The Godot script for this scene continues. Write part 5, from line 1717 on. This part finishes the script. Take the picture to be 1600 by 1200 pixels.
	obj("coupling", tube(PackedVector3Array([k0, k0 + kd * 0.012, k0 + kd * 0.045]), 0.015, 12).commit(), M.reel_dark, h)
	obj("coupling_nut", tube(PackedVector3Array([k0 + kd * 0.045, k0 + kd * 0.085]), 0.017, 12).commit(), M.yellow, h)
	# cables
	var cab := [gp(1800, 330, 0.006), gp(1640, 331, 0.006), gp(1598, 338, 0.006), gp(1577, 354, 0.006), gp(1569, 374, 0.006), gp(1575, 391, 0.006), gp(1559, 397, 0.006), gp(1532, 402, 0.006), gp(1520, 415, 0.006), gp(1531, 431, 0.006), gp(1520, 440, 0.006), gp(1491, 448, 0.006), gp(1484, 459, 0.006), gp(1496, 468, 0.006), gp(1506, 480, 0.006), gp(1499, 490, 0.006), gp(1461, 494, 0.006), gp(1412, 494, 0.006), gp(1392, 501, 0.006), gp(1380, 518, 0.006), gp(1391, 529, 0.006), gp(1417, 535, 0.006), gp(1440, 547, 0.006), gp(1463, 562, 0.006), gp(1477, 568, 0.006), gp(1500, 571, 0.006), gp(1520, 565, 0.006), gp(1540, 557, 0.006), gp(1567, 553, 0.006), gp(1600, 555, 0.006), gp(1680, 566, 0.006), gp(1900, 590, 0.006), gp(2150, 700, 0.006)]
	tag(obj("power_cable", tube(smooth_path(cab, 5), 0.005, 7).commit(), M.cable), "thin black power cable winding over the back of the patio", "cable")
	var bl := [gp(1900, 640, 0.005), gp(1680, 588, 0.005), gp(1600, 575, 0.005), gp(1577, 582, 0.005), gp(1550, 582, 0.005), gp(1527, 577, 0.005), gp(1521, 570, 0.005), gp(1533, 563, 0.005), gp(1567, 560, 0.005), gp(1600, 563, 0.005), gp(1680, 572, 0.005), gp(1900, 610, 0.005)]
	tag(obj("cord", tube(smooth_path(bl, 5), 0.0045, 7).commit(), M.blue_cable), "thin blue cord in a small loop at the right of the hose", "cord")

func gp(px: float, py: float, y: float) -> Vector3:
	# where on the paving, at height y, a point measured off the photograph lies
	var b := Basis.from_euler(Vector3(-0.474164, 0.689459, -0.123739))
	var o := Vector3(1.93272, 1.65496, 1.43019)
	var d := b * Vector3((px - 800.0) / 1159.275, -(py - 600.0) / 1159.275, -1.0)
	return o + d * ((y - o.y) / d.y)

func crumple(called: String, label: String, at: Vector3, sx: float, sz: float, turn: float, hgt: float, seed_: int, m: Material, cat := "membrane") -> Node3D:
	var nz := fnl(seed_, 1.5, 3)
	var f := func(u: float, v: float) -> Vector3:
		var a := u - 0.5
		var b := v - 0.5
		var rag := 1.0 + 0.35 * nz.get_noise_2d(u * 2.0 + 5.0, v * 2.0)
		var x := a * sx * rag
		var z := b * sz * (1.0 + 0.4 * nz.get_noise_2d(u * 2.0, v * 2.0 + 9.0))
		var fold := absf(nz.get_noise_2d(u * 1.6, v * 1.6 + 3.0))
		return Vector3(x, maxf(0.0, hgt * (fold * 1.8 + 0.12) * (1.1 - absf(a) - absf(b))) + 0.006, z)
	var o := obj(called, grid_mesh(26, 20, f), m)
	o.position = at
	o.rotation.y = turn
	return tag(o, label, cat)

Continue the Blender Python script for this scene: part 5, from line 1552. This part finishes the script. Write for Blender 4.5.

**Task description:** All records above must be set down exactly, please.

**Written solution:**
The Godot script for this scene continues. Write part 5, from line 1717 on. This part finishes the script. Take the picture to be 1600 by 1200 pixels.
	obj("coupling", tube(PackedVector3Array([k0, k0 + kd * 0.012, k0 + kd * 0.045]), 0.015, 12).commit(), M.reel_dark, h)
	obj("coupling_nut", tube(PackedVector3Array([k0 + kd * 0.045, k0 + kd * 0.085]), 0.017, 12).commit(), M.yellow, h)
	# cables
	var cab := [gp(1800, 330, 0.006), gp(1640, 331, 0.006), gp(1598, 338, 0.006), gp(1577, 354, 0.006), gp(1569, 374, 0.006), gp(1575, 391, 0.006), gp(1559, 397, 0.006), gp(1532, 402, 0.006), gp(1520, 415, 0.006), gp(1531, 431, 0.006), gp(1520, 440, 0.006), gp(1491, 448, 0.006), gp(1484, 459, 0.006), gp(1496, 468, 0.006), gp(1506, 480, 0.006), gp(1499, 490, 0.006), gp(1461, 494, 0.006), gp(1412, 494, 0.006), gp(1392, 501, 0.006), gp(1380, 518, 0.006), gp(1391, 529, 0.006), gp(1417, 535, 0.006), gp(1440, 547, 0.006), gp(1463, 562, 0.006), gp(1477, 568, 0.006), gp(1500, 571, 0.006), gp(1520, 565, 0.006), gp(1540, 557, 0.006), gp(1567, 553, 0.006), gp(1600, 555, 0.006), gp(1680, 566, 0.006), gp(1900, 590, 0.006), gp(2150, 700, 0.006)]
	tag(obj("power_cable", tube(smooth_path(cab, 5), 0.005, 7).commit(), M.cable), "thin black power cable winding over the back of the patio", "cable")
	var bl := [gp(1900, 640, 0.005), gp(1680, 588, 0.005), gp(1600, 575, 0.005), gp(1577, 582, 0.005), gp(1550, 582, 0.005), gp(1527, 577, 0.005), gp(1521, 570, 0.005), gp(1533, 563, 0.005), gp(1567, 560, 0.005), gp(1600, 563, 0.005), gp(1680, 572, 0.005), gp(1900, 610, 0.005)]
	tag(obj("cord", tube(smooth_path(bl, 5), 0.0045, 7).commit(), M.blue_cable), "thin blue cord in a small loop at the right of the hose", "cord")

func gp(px: float, py: float, y: float) -> Vector3:
	# where on the paving, at height y, a point measured off the photograph lies
	var b := Basis.from_euler(Vector3(-0.474164, 0.689459, -0.123739))
	var o := Vector3(1.93272, 1.65496, 1.43019)
	var d := b * Vector3((px - 800.0) / 1159.275, -(py - 600.0) / 1159.275, -1.0)
	return o + d * ((y - o.y) / d.y)

func crumple(called: String, label: String, at: Vector3, sx: float, sz: float, turn: float, hgt: float, seed_: int, m: Material, cat := "membrane") -> Node3D:
	var nz := fnl(seed_, 1.5, 3)
	var f := func(u: float, v: float) -> Vector3:
		var a := u - 0.5
		var b := v - 0.5
		var rag := 1.0 + 0.35 * nz.get_noise_2d(u * 2.0 + 5.0, v * 2.0)
		var x := a * sx * rag
		var z := b * sz * (1.0 + 0.4 * nz.get_noise_2d(u * 2.0, v * 2.0 + 9.0))
		var fold := absf(nz.get_noise_2d(u * 1.6, v * 1.6 + 3.0))
		return Vector3(x, maxf(0.0, hgt * (fold * 1.8 + 0.12) * (1.1 - absf(a) - absf(b))) + 0.006, z)
	var o := obj(called, grid_mesh(26, 20, f), m)
	o.position = at
	o.rotation.y = turn
	return tag(o, label, cat)

Continue the Blender Python script for this scene: part 5, from line 1552. This part finishes the script. Write for Blender 4.5.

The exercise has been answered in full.